Instruction: Output every line of the data exactly as it appears.
======== Material for this exercise ========
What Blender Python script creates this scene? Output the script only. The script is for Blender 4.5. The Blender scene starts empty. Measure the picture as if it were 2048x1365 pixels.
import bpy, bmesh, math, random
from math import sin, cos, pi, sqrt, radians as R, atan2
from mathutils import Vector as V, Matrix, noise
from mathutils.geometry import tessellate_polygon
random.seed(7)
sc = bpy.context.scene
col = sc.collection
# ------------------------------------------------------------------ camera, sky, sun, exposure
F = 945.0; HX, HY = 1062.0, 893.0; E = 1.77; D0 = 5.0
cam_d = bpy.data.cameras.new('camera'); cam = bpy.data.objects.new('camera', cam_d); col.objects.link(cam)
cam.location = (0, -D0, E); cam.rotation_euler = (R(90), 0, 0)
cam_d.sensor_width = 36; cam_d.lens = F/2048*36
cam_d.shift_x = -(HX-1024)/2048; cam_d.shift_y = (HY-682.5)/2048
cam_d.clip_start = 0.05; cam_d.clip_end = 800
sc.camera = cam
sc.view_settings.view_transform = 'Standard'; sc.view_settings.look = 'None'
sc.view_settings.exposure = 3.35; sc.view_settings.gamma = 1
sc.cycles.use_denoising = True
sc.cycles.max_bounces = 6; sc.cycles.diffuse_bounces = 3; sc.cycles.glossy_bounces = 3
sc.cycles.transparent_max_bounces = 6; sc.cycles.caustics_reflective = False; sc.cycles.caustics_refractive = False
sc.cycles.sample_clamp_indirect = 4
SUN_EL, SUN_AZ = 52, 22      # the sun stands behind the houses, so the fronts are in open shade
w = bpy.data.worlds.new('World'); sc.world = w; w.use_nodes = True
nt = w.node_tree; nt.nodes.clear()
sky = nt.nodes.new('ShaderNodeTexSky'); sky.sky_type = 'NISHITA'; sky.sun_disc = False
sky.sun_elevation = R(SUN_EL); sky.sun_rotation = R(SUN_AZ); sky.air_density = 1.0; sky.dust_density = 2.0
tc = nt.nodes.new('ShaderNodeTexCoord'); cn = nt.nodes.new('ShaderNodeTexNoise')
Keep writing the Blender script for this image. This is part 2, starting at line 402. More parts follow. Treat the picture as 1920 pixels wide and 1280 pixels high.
========
Complete answer:
What Blender Python script creates this scene? Output the script only. The script is for Blender 4.5. The Blender scene starts empty. Measure the picture as if it were 2048x1365 pixels.
import bpy, bmesh, math, random
from math import sin, cos, pi, sqrt, radians as R, atan2
from mathutils import Vector as V, Matrix, noise
from mathutils.geometry import tessellate_polygon
random.seed(7)
sc = bpy.context.scene
col = sc.collection
# ------------------------------------------------------------------ camera, sky, sun, exposure
F = 945.0; HX, HY = 1062.0, 893.0; E = 1.77; D0 = 5.0
cam_d = bpy.data.cameras.new('camera'); cam = bpy.data.objects.new('camera', cam_d); col.objects.link(cam)
cam.location = (0, -D0, E); cam.rotation_euler = (R(90), 0, 0)
cam_d.sensor_width = 36; cam_d.lens = F/2048*36
cam_d.shift_x = -(HX-1024)/2048; cam_d.shift_y = (HY-682.5)/2048
cam_d.clip_start = 0.05; cam_d.clip_end = 800
sc.camera = cam
sc.view_settings.view_transform = 'Standard'; sc.view_settings.look = 'None'
sc.view_settings.exposure = 3.35; sc.view_settings.gamma = 1
sc.cycles.use_denoising = True
sc.cycles.max_bounces = 6; sc.cycles.diffuse_bounces = 3; sc.cycles.glossy_bounces = 3
sc.cycles.transparent_max_bounces = 6; sc.cycles.caustics_reflective = False; sc.cycles.caustics_refractive = False
sc.cycles.sample_clamp_indirect = 4
SUN_EL, SUN_AZ = 52, 22      # the sun stands behind the houses, so the fronts are in open shade
w = bpy.data.worlds.new('World'); sc.world = w; w.use_nodes = True
nt = w.node_tree; nt.nodes.clear()
sky = nt.nodes.new('ShaderNodeTexSky'); sky.sky_type = 'NISHITA'; sky.sun_disc = False
sky.sun_elevation = R(SUN_EL); sky.sun_rotation = R(SUN_AZ); sky.air_density = 1.0; sky.dust_density = 2.0
tc = nt.nodes.new('ShaderNodeTexCoord'); cn = nt.nodes.new('ShaderNodeTexNoise')
Keep writing the Blender script for this image. This is part 2, starting at line 402. More parts follow. Treat the picture as 1920 pixels wide and 1280 pixels high.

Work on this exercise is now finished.